Report: Israel Won’t Try Security Guard in Jordan Embassy Incident

YERUSHALAYIM
Prime Minister Binyamin Netanyahu meets with Ziv Moyal, the Israeli guard who was stabbed in the Jordan embassy complex  at the Prime Minister’s Office. (Haim Zach GPO)

Israel will not try the security guard who shot a Jordanian citizen in 2017, a report in Reuters said. The report comes amid comments by Israeli officials that Israel had apologized to Jordan over the incident and agreed to pay reparations. Jordan had demanded that the security guard, Ziv Moyal, be tried as a condition for the reopening of the Israeli Embassy in Amman.

The report comes three days after the Prime Minister’s Office stated that Israel and Jordan had come to an agreement on the incident. Both countries “accepted an agreement over the incident at the Israeli Embassy in Jordan on July 23, 2017, and a separate incident in which in a Jordanian judge was killed on March 10, 2014. Israel’s embassy in Amman will resume operations immediately. Israeli authorities will continue their examination of the materials that were gathered in the July 2017 incident, and a decision will be made on what to do about them in the coming weeks. Israel has great regard for its strategic relationship with Jordan, and both countries will continue to cooperate to advance relations between them,” the statement said.

Jordanian media reports quoted the families of the two Jordanians as saying that Israel had paid some $5 million to them as part of the reparations agreement. Jordan has not commented on the Reuters report regarding Moyal’s trial.

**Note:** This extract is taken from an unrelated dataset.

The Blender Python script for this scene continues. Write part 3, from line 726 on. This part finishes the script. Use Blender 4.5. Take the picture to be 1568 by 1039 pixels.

In the incident, the Israeli security guard shot a 17 year old terrorist who attacked him while doing work in an apartment rented by the Israeli Embassy in Amman. Wounded in the incident – and eventually dying of his wounds – was the owner of the apartment. The guard immediately went to the embassy, with Jordanian officials demanding that he be surrendered. Israel refused, citing diplomatic immunity. After hours of negotiations, Jordan issued authorization for the security guard to leave. Under international laws and covering diplomatic immunity, Israel is required to question Ziv.

In the wake of that incident, mass riots were held in Amman against Israel, demanding that the guard be turned over to Jordanian authorities for trial. Jordanians rioted, and demanded that their government “punish” Israel by ripping up the 1994 peace treaty signed by the two countries. The Israeli diplomatic staff was instructed to leave, and has not returned since.

Jordanian officials said that they found especially upsetting a meeting after the incident between Moyal and Prime Minister Binyamin Netanyahu. Netanyahu embraced Moyal and promised to ensure his protection. The Prime Minister told Moyal that he was “happy to see you, and happy that things worked out. You acted appropriately – logically and with determination. We had an obligation to bring you home, and we did.” In an interview with Sky News after the incident, Jordanian Foreign Minister Ayman a-Safadi criticized that meeting, calling it “shameful and unacceptable. Any reception for this man should have been much more low-key.” He stressed that the Israeli ambassador would not be allowed back in Jordan until Moyal was put on trial for “murdering” two Jordanian citizens.